Georgia Tech Student Wins Big on ‘Wheel of Fortune’

Quincy Howard takes home nearly $70,000 in cash and prizes
Quincy Howard is an industrial engineering student and was valedictorian of Dublin High School.

Quincy Howard is an industrial engineering student and was valedictorian of Dublin High School.

As soon as the chimes sounded and Vanna White revealed the letters, Quincy Howard was already prepared to solve the puzzle. “Kids at play,” the industrial engineering student exclaimed — and in the process won a shiny new Mini Cooper.

Howard, a second-year student from Dublin, Georgia, applied his engineering prowess to solving Wheel of Fortune puzzles during his nationally televised appearance on College Week. The analytically minded student with a 4.0 GPA was searching for digraphs and consonant blends that might help him determine the correct answer.

“P-L is a common combination at the beginning of words,” he explained. That kind of thoughtful gameplay helped Howard sweep every puzzle round, winning nearly $20,000 in cash and two trips — to Hawaii and South Africa.

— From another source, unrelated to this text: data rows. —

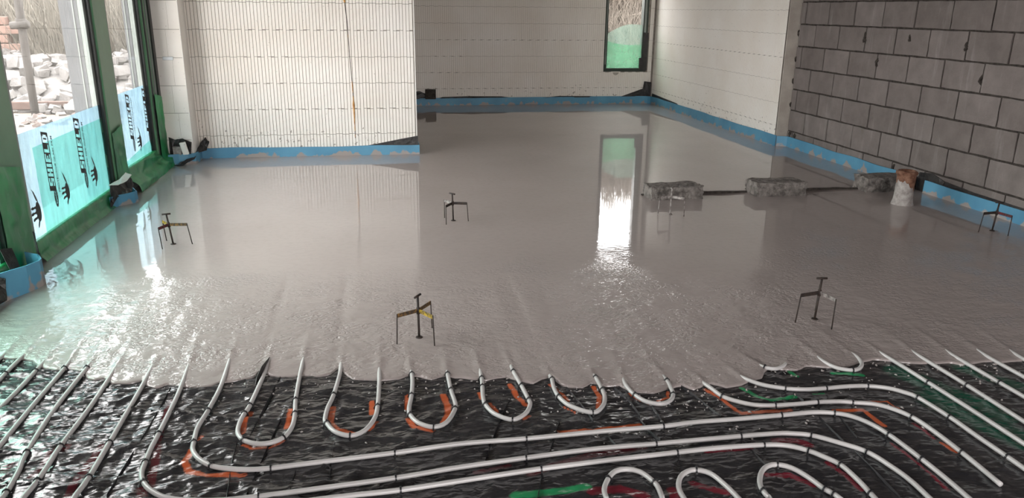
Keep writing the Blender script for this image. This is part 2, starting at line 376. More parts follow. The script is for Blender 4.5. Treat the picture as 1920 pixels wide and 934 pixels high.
# right-hand white wall
ww = struct('wall_right', (XW+.0135, YW+.002, -.1), (XW+.25, YB+.25, ZC), 'groove_shade_core', 'white insulation-block wall at the far right, splashed with screed low down')
cw = [(.005, .215)]+[(.215+.241*k, .215+.241*(k+1)) for k in range(10)]
icf_wall(ww, (XW, YB-.004, 0), -math.pi/2, YB-YW-.004, cw, None, 32, True)
link('wall_end', box_me('wall_end', (XW+.001, YW-.012, -.05), (XC+.1, YW+.003, ZC)), 'beige_edge', ww)
# concrete-block wall
wc = struct('wall_side', (XC+.016, YR, -.1), (XC+.25, YW-.012, ZC), 'mortar', 'bare grey concrete-block wall on the right with raked dark joints')
BL, BH, G = .425, .2225, .015
BLK = {}
def block_mesh(L, H, var):
    k = (round(L, 3), round(H, 3), var)
    if k in BLK: return BLK[k]
    rs = random.Random(var*91+int(L*1000)); n = max(2, int(L/.07)); mz = 4
    # front face as small grid with uneven arrises
    V = []; Fc = []
    def ed(i, n_): return i == 0 or i == n_
    for j in range(mz+1):
        for i in range(n+1):
            x = L*i/n; z = H*j/mz
            jx = rs.uniform(-.003, .003) if ed(i, n) else 0; jz = rs.uniform(-.003, .003) if ed(j, mz) else 0
            V.append((x+jx, rs.uniform(.002, .005) if ed(i, n) or ed(j, mz) else rs.uniform(-.0008, .0008), z+jz))
    w = n+1
    for j in range(mz):
        for i in range(n): Fc.append((j*w+i, j*w+i+1, (j+1)*w+i+1, (j+1)*w+i))
    loop = [i for i in range(n+1)]+[j*w+n for j in range(1, mz+1)]+[mz*w+i for i in range(n-1, -1, -1)]+[j*w for j in range(mz-1, 0, -1)]
    b = len(V)
    for q in loop: V.append((V[q][0], .03, V[q][2]))
    for q in range(len(loop)):
        q2 = (q+1) % len(loop); Fc.append((loop[q2], loop[q], b+q, b+q2))
    me = mesh('concrete_block', V, Fc); me.materials.append(MATS['concrete_block']); BLK[k] = me; return me
for k in range(-1, 11):
    z0 = .170+BH*k; z1 = z0+BH
    if k == -1: z0 = -.02
    off = 7.676 if k % 2 == 1 else 7.676+BL/2
    y = YW-.014; edges = [y]; e = off
    while e > YR:
        if e < y-.05: edges.append(e)
        e -= BL
    edges.append(YR)
    for i in range(len(edges)-1):
        L = edges[i]-edges[i+1]-G
        if L < .03: continue
        o = link('concrete_block', block_mesh(L, z1-z0-G, random.randrange(5)), None, wc)
        o.matrix_world = Matrix.Translation((XC+random.uniform(-.003, .003), edges[i]-G/2, z0+G/2)) @ Matrix.Rotation(-math.pi/2, 4, 'Z')
# mortar squeezed out of some joints
for (yy, zz, s) in [(6.62, 1.18, .05), (6.4, .98, .035), (5.34, 1.16, .04), (4.72, 1.19, .05), (6.0, 1.20, .03), (5.14, .93, .035), (7.72, .13, .05), (7.62, .12, .04), (5.95, .10, .05), (7.78, .93, .03), (7.79, .70, .03), (7.79, 1.2, .03), (7.78, .45, .025)]:
    V = [(-.011, 0, 0)]; n_ = 22; rs = random.Random(int(yy*100+zz*1000)); rad = []
    for k in range(n_):
        t = 2*math.pi*k/n_; rad.append(s*(.45+.45*rs.random()+.25*math.sin(3*t+yy*9))*(.75+.7*abs(math.sin(t))))
    for ring, (fr_, dp) in enumerate(((.55, -.010), (1.0, .004))):
        for k in range(n_):
            t = 2*math.pi*k/n_; V.append((dp, rad[k]*fr_*math.cos(t)*.75, rad[k]*fr_*math.sin(t)))
    Fc = [(0, 1+(k+1) % n_, 1+k) for k in range(n_)]+[(1+k, 1+(k+1) % n_, 1+n_+(k+1) % n_, 1+n_+k) for k in range(n_)]
    me = mesh('mortar_smear', V, Fc)
    o = link('mortar_smear', me, 'mortar', wc); o.location = (XC+.002, yy, zz)
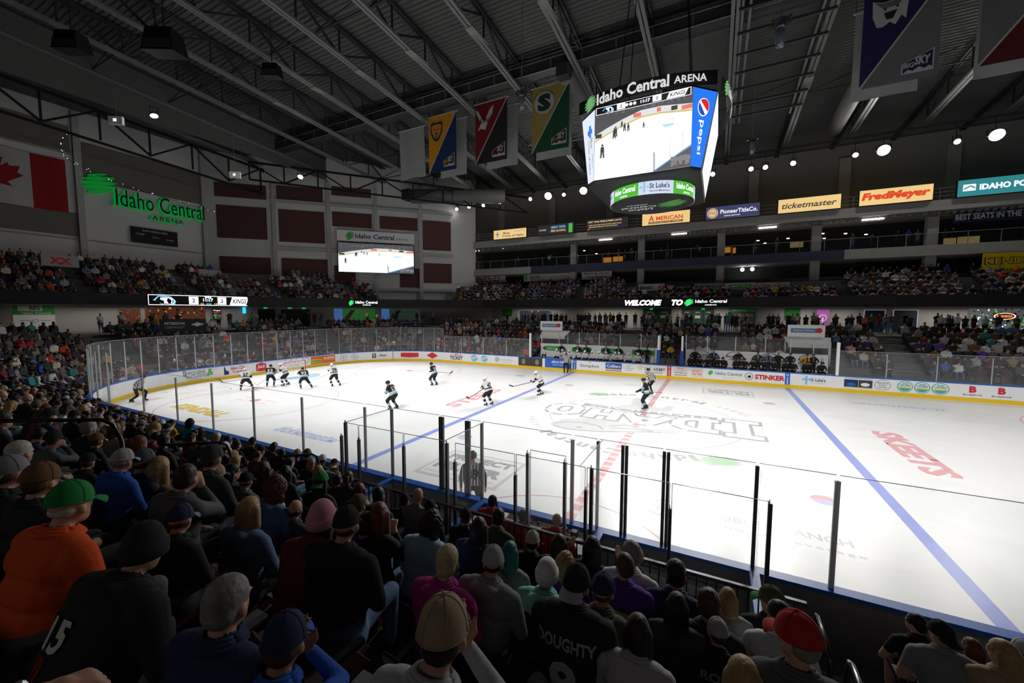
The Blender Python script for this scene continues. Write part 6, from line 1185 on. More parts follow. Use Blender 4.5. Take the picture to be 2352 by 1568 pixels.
def cap_mesh(back=False, tall=1.0):
    key = ('cap', back, tall)
    if key in HAIR: return HAIR[key]
    mb = MB(); n = 24; rings = []
    for j in range(9):
        t = j/8*PI/2; z = math.sin(t); q = max(math.cos(t)**.9, .03); rings.append([(.091*q*math.cos(2*PI*i/n), -.010+.111*q*math.sin(2*PI*i/n), .022+.124*z*tall) for i in range(n)])
    mb.loft(rings, 0, caps=False); mb.ball((0, -.010, .022+.124*tall), .009, 8, 4, 1)
    for i in range(6):
        pts = []
        for j in range(9): t = j/8*PI/2; q = max(math.cos(t)**.9, .03); a = 2*PI*i/6; pts.append((.0925*q*math.cos(a), -.010+.1125*q*math.sin(a), .0225+.125*math.sin(t)*tall))
        mb.tube(pts, .0014, 4, 1)
    mb.tube([(.0925*math.cos(2*PI*i/n), -.010+.1125*math.sin(2*PI*i/n), .024) for i in range(n+1)], .003, 5, 1)
    br = []; m = 14   # brim
    for j in range(5):
        r = j/4; row = []
        for i in range(m+1):
            a = (i/m-.5)*2.0; x = .088*math.sin(a)*(1+.06*r); y = .014+.095*math.cos(a)+.075*r*math.cos(a*.85)**.6; z = .018-.020*r+.030*(-(x/.085)**2)*(.25+.75*r)+.012; row.append((x, y, z))
        br.append(row)
    for off in (0, -.004): mb.loft([[(x, y, z+off) for x, y, z in r] for r in br], 2, closed=False)
    me = mb.mesh('cap'); 
    for i in range(3): me.materials.append(cm('black'))
    me.polygons.foreach_set('use_smooth', [True]*len(me.polygons))
    if back: me.transform(Matrix.Rotation(PI, 4, 'Z')@Matrix.Translation((0, .012, 0)))
    HAIR[key] = me; return me
def beanie_mesh():
    if 'bea' in HAIR: return HAIR['bea']
    mb = MB(); n = 24; rings = []
    for j in range(10):
        t = j/9*PI/2; q = max(math.cos(t)**.8, .03); rings.append([(.097*q*math.cos(2*PI*i/n)*(1+.012*(i % 2)), -.014+.116*q*math.sin(2*PI*i/n), .0+.16*math.sin(t)) for i in range(n)])
    mb.loft(rings, 0, caps=False); rings = [[(r*math.cos(2*PI*i/n), -.014+r*1.15*math.sin(2*PI*i/n), z) for i in range(n)] for r, z in ((.093, -.03), (.103, -.025), (.106, .02), (.104, .045), (.094, .05))]; mb.loft(rings, 1, caps=False)
    me = mb.mesh('beanie'); [me.materials.append(cm('white')) for i in range(3)]; me.polygons.foreach_set('use_smooth', [True]*len(me.polygons)); HAIR['bea'] = me; return me
def helmet_mesh():
    if 'hel' in HAIR: return HAIR['hel']
    mb = MB(); mb.ball((0, -.006, .035), (.105, .128, .112), 20, 9, 0, z0=-.35, z1=1); mb.box((-.09, .10, .0), (.09, .118, .03), 0)
    mb.tube([(-.098, .01, -.01), (-.07, .03, -.09), (0, .06, -.125), (.07, .03, -.09), (.098, .01, -.01)], .006, 5, 1); mb.box((-.03, -.135, .04), (.03, -.125, .07), 1)
    mb.loft([[(x*1.0, .115*math.cos(x*9)+.018, z) for x in (-.09, -.05, 0, .05, .09)] for z in (.02, -.035)], 2, closed=False)
    me = mb.mesh('helmet'); me.materials.append(mat('helmet white', (.75, .75, .76), .3, var=.03)); me.materials.append(cm('black')); me.materials.append(glassmat('visor', haze=.1)); me.polygons.foreach_set('use_smooth', [True]*len(me.polygons)); HAIR['hel'] = me; return me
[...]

“I knew every time I would spin I had a 15% chance of landing on ‘lose a turn’ or ‘bankrupt,’” he said. So if he felt confident in his ability to solve the puzzle, he’d go for it.

He auditioned virtually back in January after seeing an advertisement on the game show. It was August when the show’s producers called to let him know he’d be appearing. “My 13-year-old sister helped quiz me to get ready,” Howard laughed. She found a website with hundreds of old final round puzzles, and she’d write them on a dry erase board to help him hone his skills.

That preparation paid off, as Howard was one of just two College Week contestants  to solve the final puzzle. After the correct guess, Pat Sajak revealed that he had won the grand prize, a new car. The Mini Cooper happened to be painted red and black, to the dismay of many Georgia Tech fans and faithful who tuned in to cheer on the Yellow Jacket. But there’s good news to report.

“I don’t have to take that specific car,” Howard said. “I can pick whichever color I like.” He confirms that it won’t be red and black.

As for his plans for the car, “It’s probably going to go to my little sister.” He may hold on to it for a while since she’s not old enough to drive, but when she passes her driver’s test, he will hand the keys over to her.

And as for the trips? “Mom will go with me on one and Dad on the other,” he confirmed. \

Howard plans to use the cash as he finishes his undergraduate degree and looks forward to pursuing a master’s at Tech as well. For now, he’s enjoying the moment and appreciates all the support he’s received online and on campus. The John Lewis Student Center recently hosted a watch party, and that was the first time he had seen the show.

“It was tough keeping everything a secret,” he said. “But we didn’t want to spoil the big moment.”

Howard’s advice to aspiring Wheel of Fortune contestants is to approach it like an exam. “Figure out what you can learn about letters and phrases, watch old episodes to see how the game works, and play word games.”

A few bicep curls might be in order, too. He was caught off-guard by how difficult it was to spin the wheel. “It’s about 2,400 pounds!”